Taking a break from fiction-writing was a particularly difficult decision for me. But I was getting burned out. Life was intruding and something had to give. Once I made the decision, I felt pretty good about it, but in the back of my mind, it still bugged me a little. “I should be writing,” I’d tell myself. “That’s what my heroes would have done.” But it turns out that is not entirely true. While walked to the grocery store, I recalled a passage from Isaac Asimov’s autobiography that described something similar. The year was 1942. Asimov was 22 years old, was working on an advanced degree, had already published some of his robot stories, as well as classics like “Nightfall” and “Foundation.” And he was about to move to Philadelphia to work at the Navy Yard with Robert Heinlein and L. Sprague de Camp as part of the war effort.
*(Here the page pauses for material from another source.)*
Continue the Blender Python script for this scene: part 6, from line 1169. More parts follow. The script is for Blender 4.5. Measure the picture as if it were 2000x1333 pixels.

He ended up on a routine of visiting New York regularly during his stay in Philly. This was happening around May 1942. He wrote:
It was a dreadful routine, but I kept it up for week after week. Because I was in New York only for the twenty-four-hour period centered about Saturday night I could never see Campbell, but that didn’t matter. I didn’t want to see anybody but Gertrude, and writing, which had been at a halt since February, continued to be nonexistent.
I was under the impression, after all, that the purpose of my writing had been to pay my way through school. Now there was no school to be paid. Indeed, the work I was doing was paying me. Why should I write, therefore? I even stopped reading science-fiction magazines, for the first time in thirteen years (I think because reading science fiction magazines activated guilt feelings over my failure to write it.)
It wasn’t until January of 1943 that Asimov tried his hand at writing again.
Recalling and re-reading this made me feel better because it showed me that everyone needs a break at times, at that even as big a science fiction star (and one so prolific) as my idol, Isaac Asimov, needed them, too. Life intrudes on everyone. His break didn’t seem to stop his writing career. Indeed, when he came back to writing in January 1943, he was even more successful than before.
I’ll go with that assumption.
Atta boy, Mr. Rubin. While I am personally sad that your fiction will be absent for a while, your courage and perseverance make me smile. It’s your life; live it as you see fit.